- [INSTRUCTIONS FOR THE TASK] Skip the images. Copy the records exactly as written.

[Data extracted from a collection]

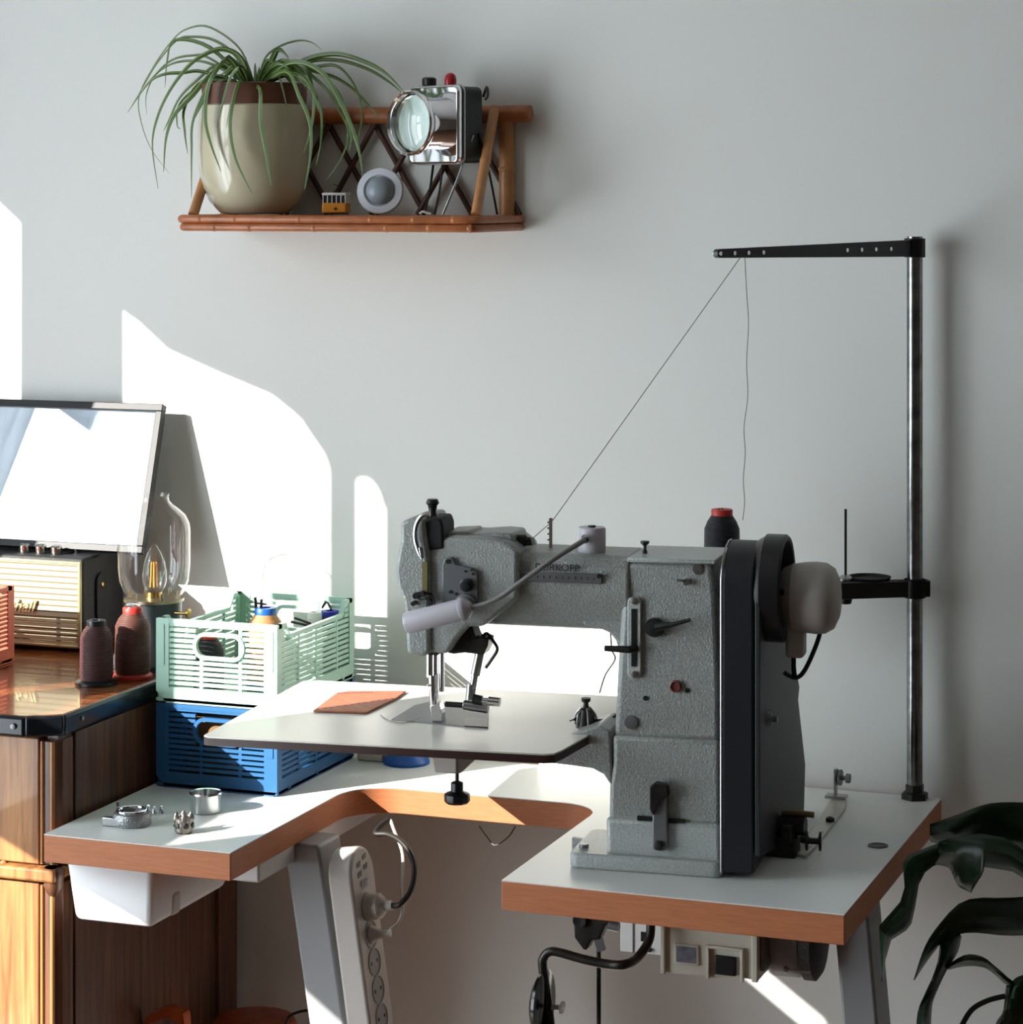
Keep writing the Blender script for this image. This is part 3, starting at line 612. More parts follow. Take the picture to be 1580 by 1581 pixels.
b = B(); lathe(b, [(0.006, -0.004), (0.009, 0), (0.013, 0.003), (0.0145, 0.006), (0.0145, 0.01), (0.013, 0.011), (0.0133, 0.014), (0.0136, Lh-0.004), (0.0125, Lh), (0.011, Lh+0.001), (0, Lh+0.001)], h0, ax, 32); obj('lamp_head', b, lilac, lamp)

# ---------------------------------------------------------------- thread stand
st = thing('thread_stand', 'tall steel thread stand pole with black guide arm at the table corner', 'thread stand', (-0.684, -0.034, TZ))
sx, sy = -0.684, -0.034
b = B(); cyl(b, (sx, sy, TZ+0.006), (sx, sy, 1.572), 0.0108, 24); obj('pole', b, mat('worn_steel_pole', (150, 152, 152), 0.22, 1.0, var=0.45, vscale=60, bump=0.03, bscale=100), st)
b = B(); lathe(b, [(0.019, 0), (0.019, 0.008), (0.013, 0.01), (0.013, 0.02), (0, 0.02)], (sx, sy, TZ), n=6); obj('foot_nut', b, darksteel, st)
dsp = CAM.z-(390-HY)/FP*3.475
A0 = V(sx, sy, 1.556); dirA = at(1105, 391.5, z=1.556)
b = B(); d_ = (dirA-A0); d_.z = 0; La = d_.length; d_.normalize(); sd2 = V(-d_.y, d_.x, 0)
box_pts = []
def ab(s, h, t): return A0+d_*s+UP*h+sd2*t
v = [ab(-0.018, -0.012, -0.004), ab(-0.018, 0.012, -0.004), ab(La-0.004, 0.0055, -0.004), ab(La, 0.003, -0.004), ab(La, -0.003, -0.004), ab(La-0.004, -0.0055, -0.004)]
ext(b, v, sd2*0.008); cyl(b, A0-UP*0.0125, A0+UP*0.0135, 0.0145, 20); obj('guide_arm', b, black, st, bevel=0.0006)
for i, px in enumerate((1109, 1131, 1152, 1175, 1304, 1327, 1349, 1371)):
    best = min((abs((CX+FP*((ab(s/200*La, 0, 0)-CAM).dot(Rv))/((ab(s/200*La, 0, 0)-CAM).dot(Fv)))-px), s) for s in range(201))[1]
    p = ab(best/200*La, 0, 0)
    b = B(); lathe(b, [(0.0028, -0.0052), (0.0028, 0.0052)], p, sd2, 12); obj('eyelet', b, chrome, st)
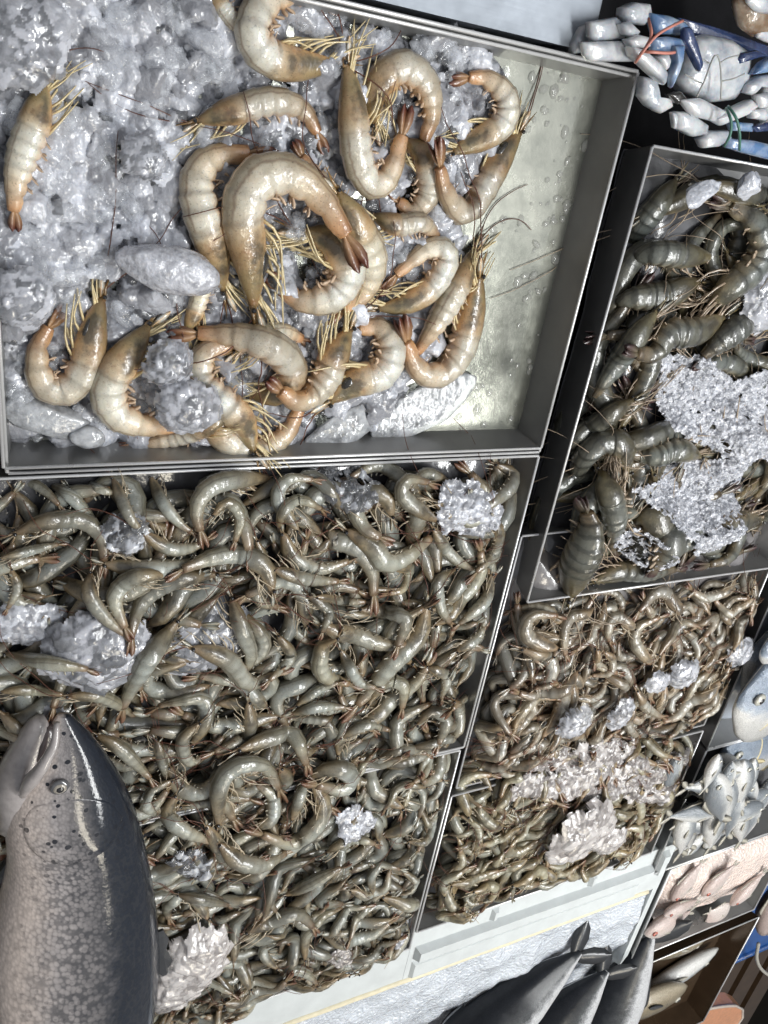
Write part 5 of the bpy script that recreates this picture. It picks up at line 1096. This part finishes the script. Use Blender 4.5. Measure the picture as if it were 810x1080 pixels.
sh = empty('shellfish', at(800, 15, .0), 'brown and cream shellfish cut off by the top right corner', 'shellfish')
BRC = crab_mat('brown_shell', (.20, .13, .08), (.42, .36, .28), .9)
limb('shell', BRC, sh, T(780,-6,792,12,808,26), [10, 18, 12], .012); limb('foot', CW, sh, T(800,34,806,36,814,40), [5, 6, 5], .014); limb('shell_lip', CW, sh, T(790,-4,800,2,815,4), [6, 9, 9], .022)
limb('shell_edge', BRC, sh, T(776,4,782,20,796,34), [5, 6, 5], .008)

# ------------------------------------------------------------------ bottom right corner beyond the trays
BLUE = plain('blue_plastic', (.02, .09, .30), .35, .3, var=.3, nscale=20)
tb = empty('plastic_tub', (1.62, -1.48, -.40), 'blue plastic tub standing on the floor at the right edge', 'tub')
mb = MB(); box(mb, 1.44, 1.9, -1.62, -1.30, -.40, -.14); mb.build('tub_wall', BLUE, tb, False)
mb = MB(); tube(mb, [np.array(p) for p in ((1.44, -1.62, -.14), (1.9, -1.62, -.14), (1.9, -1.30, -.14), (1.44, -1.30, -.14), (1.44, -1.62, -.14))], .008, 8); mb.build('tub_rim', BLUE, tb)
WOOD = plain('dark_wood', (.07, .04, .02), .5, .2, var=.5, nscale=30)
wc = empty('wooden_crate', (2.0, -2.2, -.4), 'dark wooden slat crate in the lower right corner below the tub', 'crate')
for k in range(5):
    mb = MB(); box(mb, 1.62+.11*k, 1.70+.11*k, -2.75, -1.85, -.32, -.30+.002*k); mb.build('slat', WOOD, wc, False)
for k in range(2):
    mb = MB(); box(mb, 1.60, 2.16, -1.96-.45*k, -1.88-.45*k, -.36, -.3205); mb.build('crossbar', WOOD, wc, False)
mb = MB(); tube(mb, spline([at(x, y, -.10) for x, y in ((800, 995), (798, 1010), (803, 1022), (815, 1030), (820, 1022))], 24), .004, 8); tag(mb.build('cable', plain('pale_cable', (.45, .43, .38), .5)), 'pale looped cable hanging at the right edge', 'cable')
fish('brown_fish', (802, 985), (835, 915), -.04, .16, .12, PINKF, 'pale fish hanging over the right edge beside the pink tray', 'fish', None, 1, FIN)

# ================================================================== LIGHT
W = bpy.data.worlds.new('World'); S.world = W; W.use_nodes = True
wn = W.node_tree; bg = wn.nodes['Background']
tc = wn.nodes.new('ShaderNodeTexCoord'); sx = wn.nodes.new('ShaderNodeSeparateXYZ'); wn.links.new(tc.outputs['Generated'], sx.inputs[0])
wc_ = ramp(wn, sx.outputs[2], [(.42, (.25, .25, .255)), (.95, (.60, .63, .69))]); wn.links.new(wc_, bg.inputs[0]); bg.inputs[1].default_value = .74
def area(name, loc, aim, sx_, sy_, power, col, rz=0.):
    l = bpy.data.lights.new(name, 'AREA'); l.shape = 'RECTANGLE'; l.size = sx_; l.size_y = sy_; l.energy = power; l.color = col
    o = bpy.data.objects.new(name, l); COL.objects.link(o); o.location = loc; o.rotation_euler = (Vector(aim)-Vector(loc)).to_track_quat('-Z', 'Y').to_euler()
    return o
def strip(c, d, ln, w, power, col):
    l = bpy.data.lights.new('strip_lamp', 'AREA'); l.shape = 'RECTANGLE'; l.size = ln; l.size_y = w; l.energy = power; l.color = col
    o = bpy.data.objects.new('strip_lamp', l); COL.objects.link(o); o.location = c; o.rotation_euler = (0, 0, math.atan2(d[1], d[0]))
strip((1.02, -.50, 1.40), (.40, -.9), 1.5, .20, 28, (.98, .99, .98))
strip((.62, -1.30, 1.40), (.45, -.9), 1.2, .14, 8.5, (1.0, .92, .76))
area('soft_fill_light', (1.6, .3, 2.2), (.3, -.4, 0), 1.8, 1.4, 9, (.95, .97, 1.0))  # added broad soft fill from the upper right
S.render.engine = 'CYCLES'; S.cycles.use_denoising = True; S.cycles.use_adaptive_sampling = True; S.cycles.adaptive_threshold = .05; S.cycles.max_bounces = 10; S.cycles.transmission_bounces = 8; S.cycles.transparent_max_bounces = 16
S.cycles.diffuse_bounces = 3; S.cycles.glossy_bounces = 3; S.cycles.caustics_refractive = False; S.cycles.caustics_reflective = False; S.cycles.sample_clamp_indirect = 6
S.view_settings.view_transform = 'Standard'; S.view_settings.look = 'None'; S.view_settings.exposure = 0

- [FULL ANSWER]
Keep writing the Blender script for this image. This is part 3, starting at line 612. More parts follow. Take the picture to be 1580 by 1581 pixels.
b = B(); lathe(b, [(0.006, -0.004), (0.009, 0), (0.013, 0.003), (0.0145, 0.006), (0.0145, 0.01), (0.013, 0.011), (0.0133, 0.014), (0.0136, Lh-0.004), (0.0125, Lh), (0.011, Lh+0.001), (0, Lh+0.001)], h0, ax, 32); obj('lamp_head', b, lilac, lamp)

# ---------------------------------------------------------------- thread stand
st = thing('thread_stand', 'tall steel thread stand pole with black guide arm at the table corner', 'thread stand', (-0.684, -0.034, TZ))
sx, sy = -0.684, -0.034
b = B(); cyl(b, (sx, sy, TZ+0.006), (sx, sy, 1.572), 0.0108, 24); obj('pole', b, mat('worn_steel_pole', (150, 152, 152), 0.22, 1.0, var=0.45, vscale=60, bump=0.03, bscale=100), st)
b = B(); lathe(b, [(0.019, 0), (0.019, 0.008), (0.013, 0.01), (0.013, 0.02), (0, 0.02)], (sx, sy, TZ), n=6); obj('foot_nut', b, darksteel, st)
dsp = CAM.z-(390-HY)/FP*3.475
A0 = V(sx, sy, 1.556); dirA = at(1105, 391.5, z=1.556)
b = B(); d_ = (dirA-A0); d_.z = 0; La = d_.length; d_.normalize(); sd2 = V(-d_.y, d_.x, 0)
box_pts = []
def ab(s, h, t): return A0+d_*s+UP*h+sd2*t
v = [ab(-0.018, -0.012, -0.004), ab(-0.018, 0.012, -0.004), ab(La-0.004, 0.0055, -0.004), ab(La, 0.003, -0.004), ab(La, -0.003, -0.004), ab(La-0.004, -0.0055, -0.004)]
ext(b, v, sd2*0.008); cyl(b, A0-UP*0.0125, A0+UP*0.0135, 0.0145, 20); obj('guide_arm', b, black, st, bevel=0.0006)
for i, px in enumerate((1109, 1131, 1152, 1175, 1304, 1327, 1349, 1371)):
    best = min((abs((CX+FP*((ab(s/200*La, 0, 0)-CAM).dot(Rv))/((ab(s/200*La, 0, 0)-CAM).dot(Fv)))-px), s) for s in range(201))[1]
    p = ab(best/200*La, 0, 0)
    b = B(); lathe(b, [(0.0028, -0.0052), (0.0028, 0.0052)], p, sd2, 12); obj('eyelet', b, chrome, st)
Write part 5 of the bpy script that recreates this picture. It picks up at line 1096. This part finishes the script. Use Blender 4.5. Measure the picture as if it were 810x1080 pixels.
sh = empty('shellfish', at(800, 15, .0), 'brown and cream shellfish cut off by the top right corner', 'shellfish')
BRC = crab_mat('brown_shell', (.20, .13, .08), (.42, .36, .28), .9)
limb('shell', BRC, sh, T(780,-6,792,12,808,26), [10, 18, 12], .012); limb('foot', CW, sh, T(800,34,806,36,814,40), [5, 6, 5], .014); limb('shell_lip', CW, sh, T(790,-4,800,2,815,4), [6, 9, 9], .022)
limb('shell_edge', BRC, sh, T(776,4,782,20,796,34), [5, 6, 5], .008)

# ------------------------------------------------------------------ bottom right corner beyond the trays
BLUE = plain('blue_plastic', (.02, .09, .30), .35, .3, var=.3, nscale=20)
tb = empty('plastic_tub', (1.62, -1.48, -.40), 'blue plastic tub standing on the floor at the right edge', 'tub')
mb = MB(); box(mb, 1.44, 1.9, -1.62, -1.30, -.40, -.14); mb.build('tub_wall', BLUE, tb, False)
mb = MB(); tube(mb, [np.array(p) for p in ((1.44, -1.62, -.14), (1.9, -1.62, -.14), (1.9, -1.30, -.14), (1.44, -1.30, -.14), (1.44, -1.62, -.14))], .008, 8); mb.build('tub_rim', BLUE, tb)
WOOD = plain('dark_wood', (.07, .04, .02), .5, .2, var=.5, nscale=30)
wc = empty('wooden_crate', (2.0, -2.2, -.4), 'dark wooden slat crate in the lower right corner below the tub', 'crate')
for k in range(5):
    mb = MB(); box(mb, 1.62+.11*k, 1.70+.11*k, -2.75, -1.85, -.32, -.30+.002*k); mb.build('slat', WOOD, wc, False)
for k in range(2):
    mb = MB(); box(mb, 1.60, 2.16, -1.96-.45*k, -1.88-.45*k, -.36, -.3205); mb.build('crossbar', WOOD, wc, False)
mb = MB(); tube(mb, spline([at(x, y, -.10) for x, y in ((800, 995), (798, 1010), (803, 1022), (815, 1030), (820, 1022))], 24), .004, 8); tag(mb.build('cable', plain('pale_cable', (.45, .43, .38), .5)), 'pale looped cable hanging at the right edge', 'cable')
fish('brown_fish', (802, 985), (835, 915), -.04, .16, .12, PINKF, 'pale fish hanging over the right edge beside the pink tray', 'fish', None, 1, FIN)

# ================================================================== LIGHT
W = bpy.data.worlds.new('World'); S.world = W; W.use_nodes = True
wn = W.node_tree; bg = wn.nodes['Background']
tc = wn.nodes.new('ShaderNodeTexCoord'); sx = wn.nodes.new('ShaderNodeSeparateXYZ'); wn.links.new(tc.outputs['Generated'], sx.inputs[0])
wc_ = ramp(wn, sx.outputs[2], [(.42, (.25, .25, .255)), (.95, (.60, .63, .69))]); wn.links.new(wc_, bg.inputs[0]); bg.inputs[1].default_value = .74
def area(name, loc, aim, sx_, sy_, power, col, rz=0.):
    l = bpy.data.lights.new(name, 'AREA'); l.shape = 'RECTANGLE'; l.size = sx_; l.size_y = sy_; l.energy = power; l.color = col
    o = bpy.data.objects.new(name, l); COL.objects.link(o); o.location = loc; o.rotation_euler = (Vector(aim)-Vector(loc)).to_track_quat('-Z', 'Y').to_euler()
    return o
def strip(c, d, ln, w, power, col):
    l = bpy.data.lights.new('strip_lamp', 'AREA'); l.shape = 'RECTANGLE'; l.size = ln; l.size_y = w; l.energy = power; l.color = col
    o = bpy.data.objects.new('strip_lamp', l); COL.objects.link(o); o.location = c; o.rotation_euler = (0, 0, math.atan2(d[1], d[0]))
strip((1.02, -.50, 1.40), (.40, -.9), 1.5, .20, 28, (.98, .99, .98))
strip((.62, -1.30, 1.40), (.45, -.9), 1.2, .14, 8.5, (1.0, .92, .76))
area('soft_fill_light', (1.6, .3, 2.2), (.3, -.4, 0), 1.8, 1.4, 9, (.95, .97, 1.0))  # added broad soft fill from the upper right
S.render.engine = 'CYCLES'; S.cycles.use_denoising = True; S.cycles.use_adaptive_sampling = True; S.cycles.adaptive_threshold = .05; S.cycles.max_bounces = 10; S.cycles.transmission_bounces = 8; S.cycles.transparent_max_bounces = 16
S.cycles.diffuse_bounces = 3; S.cycles.glossy_bounces = 3; S.cycles.caustics_refractive = False; S.cycles.caustics_reflective = False; S.cycles.sample_clamp_indirect = 6
S.view_settings.view_transform = 'Standard'; S.view_settings.look = 'None'; S.view_settings.exposure = 0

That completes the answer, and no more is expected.